__Your objective__: Take every line where the string "that" appears and copy it.

***** Source material *****

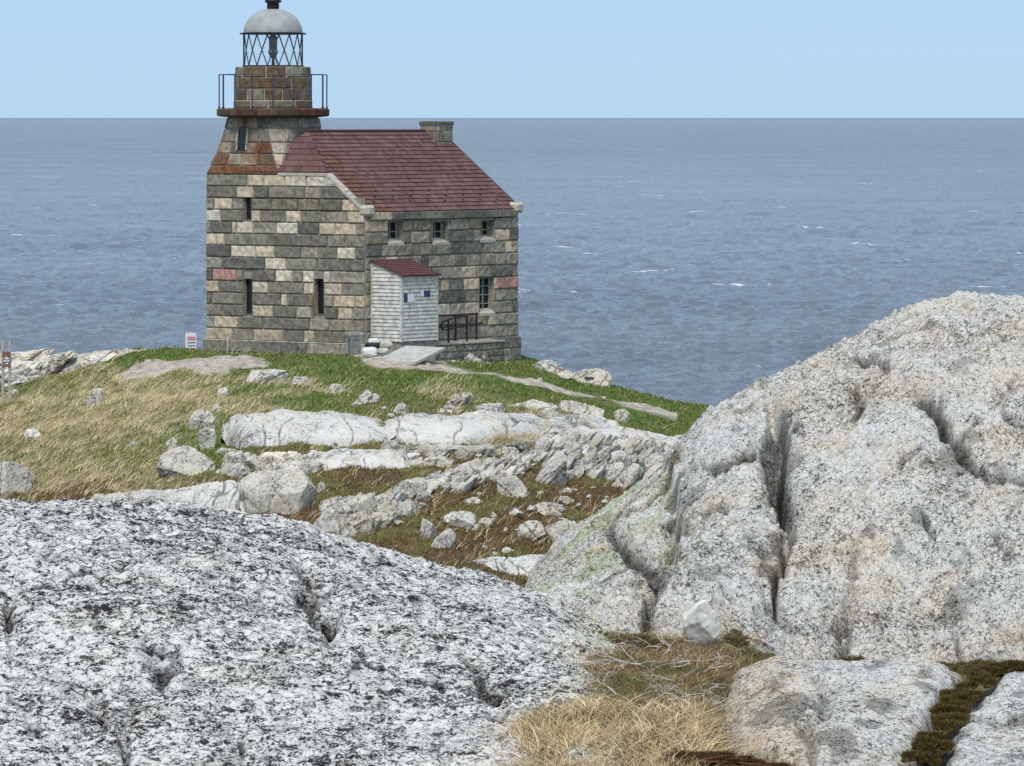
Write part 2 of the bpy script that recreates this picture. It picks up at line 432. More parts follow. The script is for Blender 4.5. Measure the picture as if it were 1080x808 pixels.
def cover(X, Y, Z):
    """weights (green, straw, brown, gravel, rust) of the ground cover"""
    px, py = px_of(X, Y), py_of(Y, base_z(X, Y))
    n1 = fbm(X * 0.55, Y * 0.35, 5.0, 4); n2 = fbm(X * 2.5, Y * 1.6, 8.0, 3)
    green = np.maximum(blobs(px, py, [(330, 398, 150, 24, 1), (460, 400, 130, 22, 1), (600, 405, 140, 24, 1), (700, 435, 90, 26, 1), (170, 379, 90, 12, .9), (60, 420, 90, 30, .15), (230, 470, 60, 34, 1), (30, 408, 80, 20, .5),
        (150, 475, 60, 20, .5), (240, 455, 80, 26, .9), (330, 425, 60, 16, .8), (120, 440, 60, 20, .2), (790, 445, 120, 50, 1), (560, 385, 80, 12, .8), (420, 420, 60, 14, .7)]), 0)
    green = np.clip(green + n1 * 0.45, 0, 1)
    straw = np.clip(blobs(px, py, [(170, 430, 150, 48, .95), (280, 408, 110, 18, .95), (60, 440, 110, 40, .8), (470, 412, 50, 12, .85), (560, 455, 110, 20, .8), (100, 500, 140, 30, .6), (430, 395, 30, 6, .3), (330, 415, 60, 10, .6)]) + n2 * 0.4, 0, 1)
    brown = sstep(445, 500, py + 14 * n1) * sstep(180, 330, px) + sstep(495, 520, py + 14 * n1) * (px < 330)
    brown = np.clip(brown, 0, 1)
    near = (Y < 60)
    green = np.where(near, 0.25 * np.clip(n2 + 0.3, 0, 1), green)
    brown = np.where(near, 0.6, brown)
    straw = np.where(near, 0.5, straw)
    grav = blobs(px, py, [(195, 389, 62, 8.5, 1.25), (240, 381, 50, 5.5, 1.2), (150, 394, 30, 6, 1)])
    grav = sstep(0.45, 0.75, grav + 0.35 * n2)
    pw = 4.6 * (0.55 + 0.45 * sstep(720, 430, px))
    grav = np.maximum(grav, sstep(pw + 1.2, pw - 1.2, path_d(px, py + 0.8 * n1, PATH)))
    grav = np.maximum(grav, sstep(0.4, 0.6, blobs(px, py, [(465, 379, 26, 7, 1), (380, 376, 14, 3, 1), (610, 378, 70, 5, .6)]) + 0.3 * n2))
    grav = np.where(near, 0, grav)
    return px, py, green, straw, brown, grav, n1, n2
def cover_col(X, Y, Z):
    px, py, g, s, b, gv, n1, n2 = cover(X, Y, Z)
    c = OLIVE[None, :] * np.ones((len(X), 1))
    def mx(c, k, w): return c * (1 - w[:, None]) + k[None, :] * w[:, None]
    c = mx(c, DRY, np.clip(0.5 + n1, 0, 1)); c = mx(c, STRAW, s * 0.8); c = mx(c, BROWN, b * np.clip(0.85 + n2 * 0.5, 0, 1)); c = mx(c, GREEN, g * (1 - 0.8 * b) * 0.95)
    c = mx(c, OLIVE * 0.9, b * np.clip(n1 * 1.6, 0, 0.8)); c = mx(c, RUST, b * np.clip(-n1 * 1.0, 0, 0.35)); c = mx(c, GRAVEL, gv)
    bare = sstep(192, 205, Y); c = mx(c, np.array((0.33, 0.32, 0.30)), bare * 0.9)
    return c

rowsY = np.concatenate([np.linspace(-60, 12, 18)[:-1], np.linspace(12, 27, 150)[:-1], np.linspace(27, 128, 120)[:-1], np.linspace(128, 196, 520)[:-1], np.linspace(196, 300, 110)])
pxs = np.concatenate([np.linspace(-2600, -60, 90)[:-1], np.linspace(-60, 1140, 800)[:-1], np.linspace(1140, 3600, 90)])
# columns fan out from the eye's foot and open up close to it, so that the sheet has no hole around the viewer
Yg, Pg = np.meshgrid(rowsY, pxs, indexing='ij')
Xg = (Pg - CX) / F * np.maximum(Yg, 30.0)
Zg = ground_z(Xg.ravel(), Yg.ravel()).reshape(Xg.shape)
Vt = np.stack([Xg.ravel(), Yg.ravel(), Zg.ravel()], 1)
ct = cover_col(Vt[:, 0], Vt[:, 1], Vt[:, 2])
tag(mesh_np("ground", Vt, grid_faces(len(rowsY), len(pxs)), M['ground'], col=ct, smooth=True), kind='structure')

# ------------------------------------------------------------------ sea
def build_sea():
    pys = np.concatenate([np.geomspace(0.12, 6, 40)[:-1], np.arange(6, 330, 0.5), np.linspace(332, 700, 60)])[::-1]
    Ys = CAMZ * F / pys
    pc = np.concatenate([np.linspace(-4200, -110, 100)[:-1], np.arange(-110, 1190, 1.8), np.linspace(1190, 5300, 100)])
    Y, P = np.meshgrid(Ys, pc, indexing='ij'); X = (P - CX) / F * Y
    dY = np.gradient(Ys)[:, None] * np.ones_like(Y)
    Z = np.zeros_like(Y)
    # short wind chop on swell; crests run roughly across the view
    for k, (lam, amp, st, ang) in enumerate([(44, .22, .6, .10), (15, .14, .6, -.12), (6.5, .18, .7, .14), (3.3, .22, .7, -.12), (1.7, .20, .7, .08), (.9, .11, .7, .1)]):
        ca, sa = math.cos(ang), math.sin(ang)
        u = (X * ca + Y * sa) / lam * st; v = (-X * sa + Y * ca) / lam
        nn = noise(u, v, 3.7 * k + 0.5)
        h = 1 - 2.4 * np.abs(nn) if k > 0 else nn
        h = np.sign(h) * np.abs(h) ** 1.15
        fade = np.clip(lam / np.abs(dY) * 1.6, 0.0, 1.0) ** 0.35
        fade = np.where(Y > 12000, 0.0, fade)
        Z += amp * h * fade
    Z *= sstep(16000, 5000, Y) * 0.7 + 0.3
    return np.stack([X.ravel(), Y.ravel(), Z.ravel() - 0.25], 1), grid_faces(len(Ys), len(pc))
Vs, Fs = build_sea()
tag(mesh_np("sea", Vs, Fs, M['water'], smooth=True), kind='structure')

# ------------------------------------------------------------------ foreground bedrock
def rockfield(name, cols, crest, botm, prof, mat, Yr, pxr, step, shape=None, colf=None, drop=0.9):
    """bedrock swell: crest and foot rows per column, a depth profile between them"""
    P = np.arange(pxr[0], pxr[1], step[0]); Y = np.arange(Yr[0], Yr[1], step[1])
    Yg, Pg = np.meshgrid(Y, P, indexing='ij')
    cr = np.interp(Pg, cols, crest); bo = np.interp(Pg, cols, botm)
    s = np.interp(Yg, prof[0], prof[1])
    py = bo - (bo - cr) * s
    X = (Pg - CX) / F * Yg; Z = CAMZ - (py - HY) / F * Yg
    c = np.ones((X.size, 3))
    Xf, Yf, Zf, Pf, pf = X.ravel(), Yg.ravel(), Z.ravel(), Pg.ravel(), py.ravel()
    if shape is not None:
        Zf, Xf, Yf, c = shape(Xf, Yf, Zf, Pf, pf, c)
    return mesh_np(name, np.stack([Xf, Yf, Zf], 1), grid_faces(len(Y), len(P)), mat, col=c, smooth=True)

def crack(Pf, pf, pts, wd, wobble=6.0, seed=0.0):
    d = path_d(Pf + wobble * fbm(Pf / 40, pf / 40, seed, 3), pf + wobble * fbm(Pf / 40, pf / 40, seed + 5, 3), pts)
    return np.exp(-(d / wd) ** 2)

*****

__Full answer__:
Write part 2 of the bpy script that recreates this picture. It picks up at line 432. More parts follow. The script is for Blender 4.5. Measure the picture as if it were 1080x808 pixels.
# columns fan out from the eye's foot and open up close to it, so that the sheet has no hole around the viewer